As someone from the UK, I find the degree of veneration - political deification, almost - for the Founding Fathers that exists in the USA as peculiar as it is quaint. Why should a nation should be run to serve its long-dead historical figures, rather than its living inhabitants?
We Brits have our quirks too, of course, but all I'm saying is that you don't see us asking "Whose values more closely resemble those of George III?". :chuckle:
That's actually a very good point, and several Americans on this thread have pointed it out as well.
Just about every nation tries in some way to venerate its glorious past, whether that manifests as Shakespeare's historical plays, the Roman myths of Romulus and Remus (tying back to the Trojan War), Homer's
Illiad (same thing), the Shinto myths tying the Japanese royal line back to the goddess Amaterasu, etc.
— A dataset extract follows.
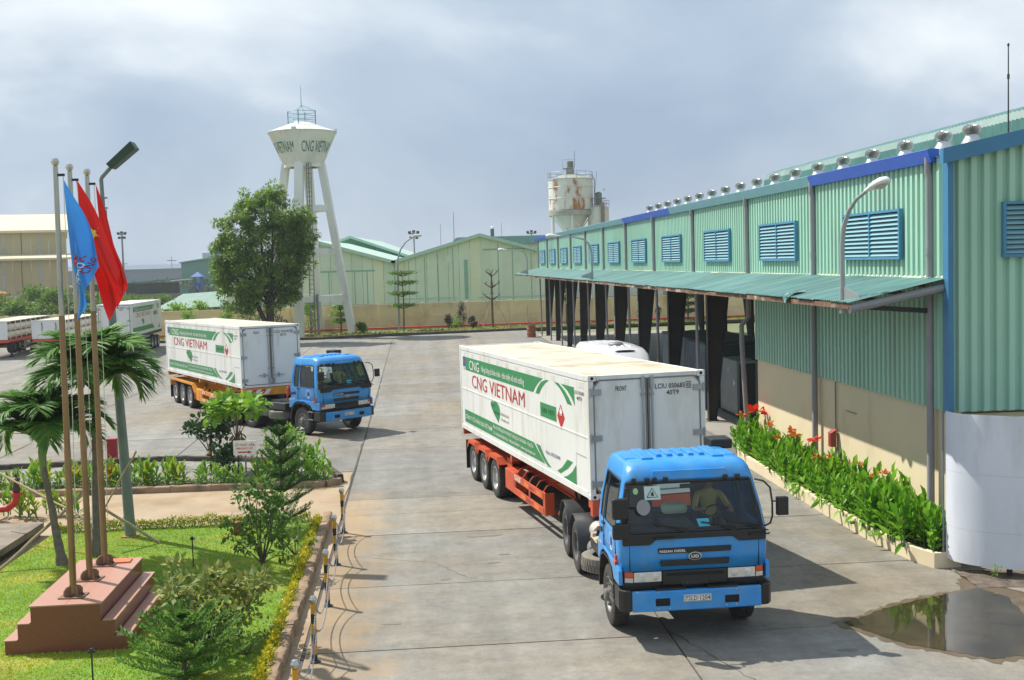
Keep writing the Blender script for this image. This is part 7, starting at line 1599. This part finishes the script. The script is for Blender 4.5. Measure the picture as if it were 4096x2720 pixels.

Americans also do this in our tall tales, even while recognizing that they are factually false.
We treat them as symbolic of attributes we value and thus attribute to ourselves.
The legendary status given the "Founding Fathers" demonstrates the universal good-ol'-days mentality, to the point that the group as a whole (and the actual membership varies depending on whom you ask) is treated as a think tank of divinely inspired hypergeniuses.
Where Americans differ from the rest of the world, which has mostly come to regard its glorious past as either a product of art or a product of arrogance, is in the fact that a large part of our population BELIEVES THE MYTH.
Since most Americans are conditioned from day one to believe the legend, it naturally follows that we hold ourselves in high regard as the heirs to its glorious legacy, that being the United States itself.
Treating free education, high-paying jobs, nice homes and possessions, and early and easy retirement as our right is simply the natural outgrowth of such a mentality.
As a result we are seen as arrogant/greedy and stupid by much of the rest of the world.
We essentially believe our own hype.